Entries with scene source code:
══════════

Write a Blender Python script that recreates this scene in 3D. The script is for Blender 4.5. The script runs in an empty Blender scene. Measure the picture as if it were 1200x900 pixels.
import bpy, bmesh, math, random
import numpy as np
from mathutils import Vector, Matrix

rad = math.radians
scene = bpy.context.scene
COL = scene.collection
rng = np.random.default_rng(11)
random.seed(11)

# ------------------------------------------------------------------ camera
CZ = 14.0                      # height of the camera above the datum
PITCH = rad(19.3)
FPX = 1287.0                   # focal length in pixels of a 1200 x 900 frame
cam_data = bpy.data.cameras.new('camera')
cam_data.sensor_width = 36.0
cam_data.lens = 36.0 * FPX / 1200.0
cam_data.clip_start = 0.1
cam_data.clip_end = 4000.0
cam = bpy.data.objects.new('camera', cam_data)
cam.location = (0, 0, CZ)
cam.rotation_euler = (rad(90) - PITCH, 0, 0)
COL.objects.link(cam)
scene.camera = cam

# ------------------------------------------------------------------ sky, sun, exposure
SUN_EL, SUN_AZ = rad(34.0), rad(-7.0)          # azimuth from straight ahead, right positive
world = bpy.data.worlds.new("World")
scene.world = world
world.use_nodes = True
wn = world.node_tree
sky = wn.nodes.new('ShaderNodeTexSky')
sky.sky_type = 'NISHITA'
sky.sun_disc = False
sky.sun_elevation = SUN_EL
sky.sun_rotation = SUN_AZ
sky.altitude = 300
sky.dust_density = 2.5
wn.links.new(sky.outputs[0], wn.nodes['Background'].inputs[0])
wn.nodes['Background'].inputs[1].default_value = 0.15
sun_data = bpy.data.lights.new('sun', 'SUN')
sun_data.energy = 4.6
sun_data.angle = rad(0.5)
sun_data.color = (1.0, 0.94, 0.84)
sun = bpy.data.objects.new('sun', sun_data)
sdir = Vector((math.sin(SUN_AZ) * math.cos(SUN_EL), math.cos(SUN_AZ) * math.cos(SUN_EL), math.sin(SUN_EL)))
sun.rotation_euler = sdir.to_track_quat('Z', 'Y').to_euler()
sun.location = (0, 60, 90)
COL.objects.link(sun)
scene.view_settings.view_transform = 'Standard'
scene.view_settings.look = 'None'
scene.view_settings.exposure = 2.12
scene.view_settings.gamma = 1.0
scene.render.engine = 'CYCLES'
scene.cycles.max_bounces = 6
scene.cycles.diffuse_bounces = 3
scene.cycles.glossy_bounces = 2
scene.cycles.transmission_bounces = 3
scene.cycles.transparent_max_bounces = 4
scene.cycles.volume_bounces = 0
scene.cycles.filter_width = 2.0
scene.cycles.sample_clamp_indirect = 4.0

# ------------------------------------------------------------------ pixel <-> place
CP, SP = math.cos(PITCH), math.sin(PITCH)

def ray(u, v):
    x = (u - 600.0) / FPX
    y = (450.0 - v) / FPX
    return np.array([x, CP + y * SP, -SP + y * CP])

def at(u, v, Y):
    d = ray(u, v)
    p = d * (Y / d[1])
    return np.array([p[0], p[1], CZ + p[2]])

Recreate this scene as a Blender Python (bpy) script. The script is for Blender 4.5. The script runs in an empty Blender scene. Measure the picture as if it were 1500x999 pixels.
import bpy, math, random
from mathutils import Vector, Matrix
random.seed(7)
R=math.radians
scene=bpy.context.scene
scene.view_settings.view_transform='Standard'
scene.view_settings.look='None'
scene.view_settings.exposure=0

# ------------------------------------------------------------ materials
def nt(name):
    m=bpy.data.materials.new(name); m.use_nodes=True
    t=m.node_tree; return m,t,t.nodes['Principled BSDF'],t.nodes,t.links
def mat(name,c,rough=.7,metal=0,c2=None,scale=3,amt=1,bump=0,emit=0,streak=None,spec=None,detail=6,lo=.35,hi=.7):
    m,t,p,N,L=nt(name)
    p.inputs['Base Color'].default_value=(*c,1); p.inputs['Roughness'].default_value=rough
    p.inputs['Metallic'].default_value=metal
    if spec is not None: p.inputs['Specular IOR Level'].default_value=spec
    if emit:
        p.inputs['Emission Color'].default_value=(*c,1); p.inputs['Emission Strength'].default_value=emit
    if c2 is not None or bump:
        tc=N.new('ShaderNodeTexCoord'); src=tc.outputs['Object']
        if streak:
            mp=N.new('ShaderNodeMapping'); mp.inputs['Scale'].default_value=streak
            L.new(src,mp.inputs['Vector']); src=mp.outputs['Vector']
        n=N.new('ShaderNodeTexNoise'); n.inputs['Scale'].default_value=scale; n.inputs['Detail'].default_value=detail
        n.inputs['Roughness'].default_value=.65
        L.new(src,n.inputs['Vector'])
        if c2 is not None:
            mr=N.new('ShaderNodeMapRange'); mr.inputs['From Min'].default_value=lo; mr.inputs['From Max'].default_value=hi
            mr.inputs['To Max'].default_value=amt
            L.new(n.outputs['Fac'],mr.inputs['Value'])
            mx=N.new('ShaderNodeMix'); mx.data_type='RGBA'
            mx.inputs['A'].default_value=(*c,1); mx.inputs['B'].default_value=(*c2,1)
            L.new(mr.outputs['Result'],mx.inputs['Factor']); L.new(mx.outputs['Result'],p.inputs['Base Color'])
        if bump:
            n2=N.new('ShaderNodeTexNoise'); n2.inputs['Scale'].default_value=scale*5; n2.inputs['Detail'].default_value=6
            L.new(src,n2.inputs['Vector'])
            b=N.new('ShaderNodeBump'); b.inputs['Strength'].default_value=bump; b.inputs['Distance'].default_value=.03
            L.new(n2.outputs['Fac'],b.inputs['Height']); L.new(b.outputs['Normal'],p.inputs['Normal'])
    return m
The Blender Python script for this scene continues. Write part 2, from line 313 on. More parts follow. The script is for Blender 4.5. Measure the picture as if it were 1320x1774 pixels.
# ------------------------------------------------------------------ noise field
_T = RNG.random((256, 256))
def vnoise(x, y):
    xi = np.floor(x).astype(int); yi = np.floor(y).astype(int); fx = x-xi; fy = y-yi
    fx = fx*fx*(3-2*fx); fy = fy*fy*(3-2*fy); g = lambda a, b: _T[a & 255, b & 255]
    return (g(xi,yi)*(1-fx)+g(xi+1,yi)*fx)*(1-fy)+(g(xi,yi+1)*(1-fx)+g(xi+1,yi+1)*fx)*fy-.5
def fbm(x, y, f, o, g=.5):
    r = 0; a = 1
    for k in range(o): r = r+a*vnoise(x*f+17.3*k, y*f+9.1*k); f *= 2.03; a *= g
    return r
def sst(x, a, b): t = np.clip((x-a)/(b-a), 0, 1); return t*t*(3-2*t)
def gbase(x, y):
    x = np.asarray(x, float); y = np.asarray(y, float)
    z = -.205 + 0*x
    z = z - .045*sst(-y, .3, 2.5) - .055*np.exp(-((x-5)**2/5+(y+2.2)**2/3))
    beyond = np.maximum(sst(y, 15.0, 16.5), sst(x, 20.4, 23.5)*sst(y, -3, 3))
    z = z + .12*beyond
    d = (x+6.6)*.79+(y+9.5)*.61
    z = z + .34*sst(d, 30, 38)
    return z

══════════

THE EXERCISE:
Starting at the first line of the material above, reproduce each line exactly up to and including the line with "scene.camera = cam".

TASK ANSWER:
Write a Blender Python script that recreates this scene in 3D. The script is for Blender 4.5. The script runs in an empty Blender scene. Measure the picture as if it were 1200x900 pixels.
import bpy, bmesh, math, random
import numpy as np
from mathutils import Vector, Matrix

rad = math.radians
scene = bpy.context.scene
COL = scene.collection
rng = np.random.default_rng(11)
random.seed(11)

# ------------------------------------------------------------------ camera
CZ = 14.0                      # height of the camera above the datum
PITCH = rad(19.3)
FPX = 1287.0                   # focal length in pixels of a 1200 x 900 frame
cam_data = bpy.data.cameras.new('camera')
cam_data.sensor_width = 36.0
cam_data.lens = 36.0 * FPX / 1200.0
cam_data.clip_start = 0.1
cam_data.clip_end = 4000.0
cam = bpy.data.objects.new('camera', cam_data)
cam.location = (0, 0, CZ)
cam.rotation_euler = (rad(90) - PITCH, 0, 0)
COL.objects.link(cam)
scene.camera = cam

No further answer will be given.